— Start —

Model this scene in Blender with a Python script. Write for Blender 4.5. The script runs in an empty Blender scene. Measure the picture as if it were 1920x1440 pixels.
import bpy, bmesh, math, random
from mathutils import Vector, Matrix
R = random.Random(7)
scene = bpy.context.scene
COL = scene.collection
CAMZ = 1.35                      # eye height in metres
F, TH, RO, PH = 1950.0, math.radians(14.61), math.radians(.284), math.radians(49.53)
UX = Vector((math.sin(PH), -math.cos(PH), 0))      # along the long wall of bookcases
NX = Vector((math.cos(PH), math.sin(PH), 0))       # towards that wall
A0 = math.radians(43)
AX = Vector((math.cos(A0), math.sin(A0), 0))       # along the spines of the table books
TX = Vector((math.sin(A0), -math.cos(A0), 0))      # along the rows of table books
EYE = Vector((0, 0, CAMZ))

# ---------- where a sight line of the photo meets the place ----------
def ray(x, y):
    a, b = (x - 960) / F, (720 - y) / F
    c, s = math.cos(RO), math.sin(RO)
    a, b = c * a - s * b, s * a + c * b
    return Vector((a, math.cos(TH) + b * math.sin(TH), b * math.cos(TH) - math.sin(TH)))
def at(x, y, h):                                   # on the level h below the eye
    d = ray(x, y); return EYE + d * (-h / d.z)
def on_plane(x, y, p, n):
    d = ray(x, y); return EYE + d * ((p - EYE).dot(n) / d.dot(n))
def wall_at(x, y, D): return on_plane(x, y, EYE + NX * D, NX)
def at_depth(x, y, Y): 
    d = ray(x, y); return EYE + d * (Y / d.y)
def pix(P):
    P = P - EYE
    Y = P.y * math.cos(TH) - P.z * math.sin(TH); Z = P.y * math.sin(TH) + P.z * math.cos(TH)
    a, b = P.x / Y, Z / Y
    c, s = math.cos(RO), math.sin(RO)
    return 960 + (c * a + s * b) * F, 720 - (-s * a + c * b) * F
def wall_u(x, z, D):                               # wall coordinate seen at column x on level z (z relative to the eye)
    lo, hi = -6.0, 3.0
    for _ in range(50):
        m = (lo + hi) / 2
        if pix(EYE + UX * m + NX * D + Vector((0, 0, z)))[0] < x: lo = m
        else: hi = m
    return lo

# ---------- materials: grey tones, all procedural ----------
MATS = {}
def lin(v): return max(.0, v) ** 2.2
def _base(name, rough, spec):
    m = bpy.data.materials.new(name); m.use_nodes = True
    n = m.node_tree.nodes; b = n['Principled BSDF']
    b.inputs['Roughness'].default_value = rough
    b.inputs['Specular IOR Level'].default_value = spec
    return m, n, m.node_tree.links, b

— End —

# [DESCRIPTION OF THE TASK]
Quote the listing above from its first line to the line with "EYE = Vector((0, 0, CAMZ))", inclusive, and add nothing.

# [WORKED ANSWER]
Model this scene in Blender with a Python script. Write for Blender 4.5. The script runs in an empty Blender scene. Measure the picture as if it were 1920x1440 pixels.
import bpy, bmesh, math, random
from mathutils import Vector, Matrix
R = random.Random(7)
scene = bpy.context.scene
COL = scene.collection
CAMZ = 1.35                      # eye height in metres
F, TH, RO, PH = 1950.0, math.radians(14.61), math.radians(.284), math.radians(49.53)
UX = Vector((math.sin(PH), -math.cos(PH), 0))      # along the long wall of bookcases
NX = Vector((math.cos(PH), math.sin(PH), 0))       # towards that wall
A0 = math.radians(43)
AX = Vector((math.cos(A0), math.sin(A0), 0))       # along the spines of the table books
TX = Vector((math.sin(A0), -math.cos(A0), 0))      # along the rows of table books
EYE = Vector((0, 0, CAMZ))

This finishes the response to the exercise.